Domino’s Falls as German Loss Prompts Analyst Cuts: London Mover

Domino’s Pizza Group Plc (DOM) declined the most in three months as three analysts downgraded the U.K. maker of Hot Dog Stuffed Crust pizza after greater-than-expected losses at its fledgling German outlets.

The shares fell 4.1 percent, the biggest drop since April 3, to 641.5 pence in London, paring the gain this year to 29 percent. Domino’s was the fourth-worst performer in the FTSE 350 Index, and the volume of shares traded was more than double the three-month daily average.

The loss in Germany, where Domino’s has 25 stores following seven openings in the first half, may exceed the chain’s original forecast by as much as 3 million pounds ($4.6 million), the Milton Keynes, England-based company said in a statement.

That would double this year’s expected losses in Germany, Douglas Jack, an analyst at Numis Securities Ltd. who downgraded the stock to add from buy, said in a note to clients. Jack cut his estimate of pretax profit by 2 million pounds to 48.5 million pounds, including an increase in his U.K. prediction by 1 million pounds.

Domino’s same-store sales in the U.K. rose 6.1 percent in the second quarter and 6.4 percent in the first half. First-half revenue in the U.K. rose almost 12 percent to 147.6 million pounds, it said.

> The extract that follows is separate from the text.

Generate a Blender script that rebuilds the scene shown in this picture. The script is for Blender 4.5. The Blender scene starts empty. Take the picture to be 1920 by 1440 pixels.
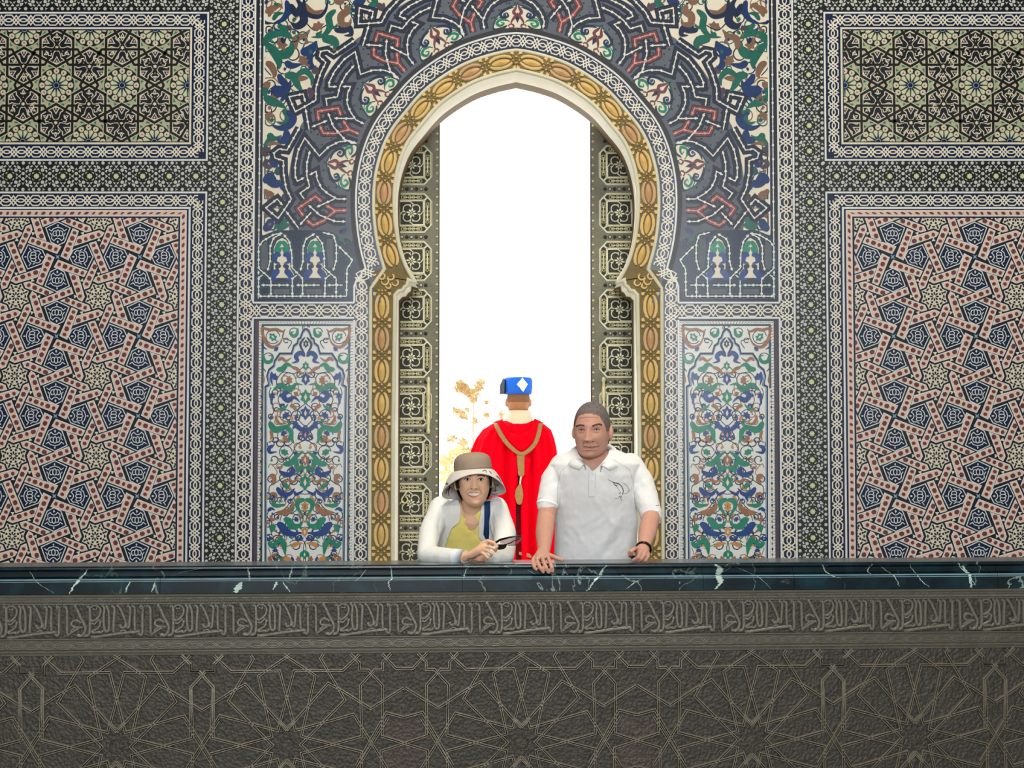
import bpy, bmesh, math, random
from mathutils import Vector, Matrix, Euler, noise
from mathutils.geometry import tessellate_polygon
random.seed(7)
D = bpy.data
SC = bpy.context.scene
COL = SC.collection
PI = math.pi

# ------------------------------------------------------------------ camera, world, lights
F = 3400.0                      # focal length in px of the 1920 px frame
PITCH = math.atan(190 / F)
CAM = Vector((0.0, -7.4, 1.37))
cam_d = D.cameras.new('camera'); cam = D.objects.new('camera', cam_d); COL.objects.link(cam)
cam_d.sensor_width = 36.0; cam_d.lens = F * 36.0 / 1920.0
cam.location = CAM; cam.rotation_euler = (PI / 2 + PITCH, 0, 0)
cam_d.clip_end = 500
SC.camera = cam
vs = SC.view_settings
vs.view_transform = 'Standard'; vs.look = 'None'; vs.gamma = 1.0; vs.exposure = 0.0
vs.use_curve_mapping = False

world = D.worlds.new('world'); SC.world = world; world.use_nodes = True
wn = world.node_tree.nodes; wl = world.node_tree.links
bg = wn['Background']
# bright hazy sky: almost white, a breath bluer overhead
tc = wn.new('ShaderNodeTexCoord'); sp = wn.new('ShaderNodeSeparateXYZ'); rp = wn.new('ShaderNodeValToRGB')
wl.new(tc.outputs['Generated'], sp.inputs[0]); wl.new(sp.outputs['Z'], rp.inputs[0]); wl.new(rp.outputs[0], bg.inputs[0])
rp.color_ramp.elements[0].position = 0.0; rp.color_ramp.elements[0].color = (1, 1, 0.98, 1)
rp.color_ramp.elements[1].position = 0.9; rp.color_ramp.elements[1].color = (0.86, 0.93, 1, 1)
bg.inputs[1].default_value = 2.2

def area(name, loc, target, sx, sy, power, col):
    l = D.lights.new(name, 'AREA'); l.shape = 'RECTANGLE'; l.size = sx; l.size_y = sy
    l.energy = power; l.color = col
    o = D.objects.new(name, l); COL.objects.link(o); o.location = loc
    d = Vector(target) - Vector(loc); o.rotation_euler = d.to_track_quat('-Z', 'Y').to_euler()
    return o
sun = D.lights.new('sun', 'SUN'); sun.energy = 5.0; sun.angle = 0.02; sun.color = (1, 0.93, 0.8)
so = D.objects.new('sun', sun); COL.objects.link(so)
so.rotation_euler = (Vector((0.55, -0.75, -1.0))).to_track_quat('-Z', 'Y').to_euler()
# daylight from the doorway in the gallery opposite, and the hall's great chandelier
area('opposite_doorway_daylight', (0.3, -14.2, 3.9), (0, 2.6, 1.4), 5.0, 3.6, 1330, (0.94, 0.97, 1.0))
area('chandelier_light', (0.5, -1.3, 6.9), (0, 0.5, 0.4), 2.2, 1.6, 290, (1.0, 0.9, 0.74))

# ------------------------------------------------------------------ helpers
def lin(c):
    c = c / 255.0
    return c / 12.92 if c <= 0.04045 else ((c + 0.055) / 1.055) ** 2.4
def C(r, g, b): return (lin(r), lin(g), lin(b), 1.0)

MATS = {}
def mat(name, col, rough=0.5, var=0.12, scale=25.0, bump=0.0, bscale=60.0, metal=0.0, spec=0.28, col2=None, sub=0.0, trans=0.0):
    if name in MATS: return MATS[name]
    m = D.materials.new(name); m.use_nodes = True
    n = m.node_tree.nodes; l = m.node_tree.links
    b = n['Principled BSDF']
    b.inputs['Roughness'].default_value = rough
    b.inputs['Metallic'].default_value = metal
    b.inputs['Specular IOR Level'].default_value = spec
    t = n.new('ShaderNodeTexCoord'); nz = n.new('ShaderNodeTexNoise')
    nz.inputs['Scale'].default_value = scale; nz.inputs['Detail'].default_value = 3
    l.new(t.outputs['Object'], nz.inputs['Vector'])
    mx = n.new('ShaderNodeMix'); mx.data_type = 'RGBA'
    c2 = col2 or tuple([max(0, c * (1 - var * 2.2)) for c in col[:3]] + [1])
    c1 = col if col2 else tuple([min(1, c * (1 + var)) for c in col[:3]] + [1])
    mx.inputs['A'].default_value = c1; mx.inputs['B'].default_value = c2
    l.new(nz.outputs['Fac'], mx.inputs['Factor'])
    l.new(mx.outputs['Result'], b.inputs['Base Color'])
    if bump > 0:
        nb = n.new('ShaderNodeTexNoise'); nb.inputs['Scale'].default_value = bscale; nb.inputs['Detail'].default_value = 2
        l.new(t.outputs['Object'], nb.inputs['Vector'])
        bm = n.new('ShaderNodeBump'); bm.inputs['Strength'].default_value = bump; bm.inputs['Distance'].default_value = 0.01
        l.new(nb.outputs['Fac'], bm.inputs['Height']); l.new(bm.outputs[0], b.inputs['Normal'])
    if sub > 0:
        b.inputs['Subsurface Weight'].default_value = sub
        b.inputs['Subsurface Radius'].default_value = (0.012, 0.005, 0.003)
        b.inputs['Subsurface Scale'].default_value = 0.5
    MATS[name] = m
    return m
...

Domino’s U.K. stores include 634 in England and 51 outlets in Scotland. Sales from the Internet and mobile devices accounted for 63 percent of U.K. sales in the first half, up from 52 percent a year earlier, the company said.

Franchise Margins

The drivers of first-half same-store sales growth may not be sustainable and may hurt franchise margins, said Wayne Brown, an analyst at Canaccord Genuity Ltd. who cut his recommendation to sell from hold and lowered his 12-month price prediction to 550 pence from 570 pence.

The key to full-year success will be the “ability to maintain margins against a backdrop of increased promotions and input cost rises,” Brown said. The trading update was “disappointing,” as growth in Germany will probably be “much more muted than originally anticipated,” he said.

Jeffrey Harwood, an analyst at Oriel Securities Ltd., cut his recommendation to hold from add.